Legal Aid Groups Harm Taxpayers, Citizens, and Civil Liberties

Legal aid groups funded by taxpayers through the federal Legal Services Corporation (LSC) wasted money on forbidden things like liquor and subsidized “loans” to their staff, the LSC concedes. But in truth, wasting taxpayer money is among the least of legal aid societies’ vices. They are a threat to civil liberties and the poor people they claim to be helping.

They have frequently sued to prevent dangerous criminals from being evicted from public housing, harming the law-abiding majority of residents.

They have also used litigation to financially destroy many poor people. John Herring, who earned only $1300 a month (substantially less than his ex-wife), was so poor that he was reduced to living in his sister’s basement. When a circuit judge reduced his child support obligations from a crippling $673 per month — most of his net income — to a more reasonable $484 per month, lawyers from Legal Services got the Virginia Court of Appeals to reverse that reduction in Herring v. Herring, 532 S.E.2d 923 (2000).

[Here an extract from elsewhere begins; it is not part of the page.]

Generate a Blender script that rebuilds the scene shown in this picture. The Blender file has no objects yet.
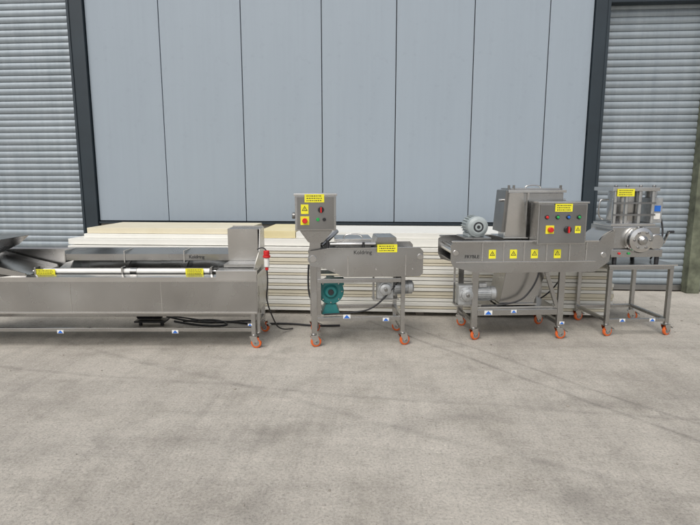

What is the likelihood that a poor man making only $1300 per month before taxes — and maybe $1000 after taxes — will ever be able to pay $673 per month? Not much. Left to her own devices, the man’s ex-wife might not even have made such an unrealistic demand. But if a lawyer’s salary is paid by taxpayers, not private clients, the lawyer doesn’t have to worry about such real world problems. He can occupy his time demanding money from someone who may never be able to afford it, in order to justify his job.

The Employment Law Center, a project of the taxpayer-funded San Francisco Legal Aid Society, has used taxpayer funds to promote a wide array of left-wing causes, like delaying compliance with California’s Proposition 209, a state constitutional provision which ended race-based and sex-based affirmative action in state contracts and other programs. Taxpayers paid hundreds of millions of dollars a year more because of affirmative-action contracts until the California courts, over the ELC’s objections, finally struck them down under Prop. 209.

The taxpayer-funded ELC took aim at the First Amendment, arguing that speech used to produce adult-oriented TV sitcoms can be banned in the name of preventing a “hostile work environment,” a position unanimously rejected by the California Supreme Court in Lyle v. Warner Brothers Television Productions (2006) (discussed here, here and here), and arguing that speech can be sharply restricted in the workplace to prevent “racially hostile work environments,” a position adopted by a divided California Supreme Court in its 4-to-3 decision in Aguilar v. Avis (1999) (discussed here and here), over spirited dissents arguing that the speech restrictions advocated by ELC violated the First Amendment and the California Constitution.

(ELC’s attacks on civil liberties are also funded by settlements from California consumer class-actions, which also subsidize ideological lobbying “for affirmative action, hate-crimes laws,” public benefits for “undocumented immigrants, and public funding for abortion”).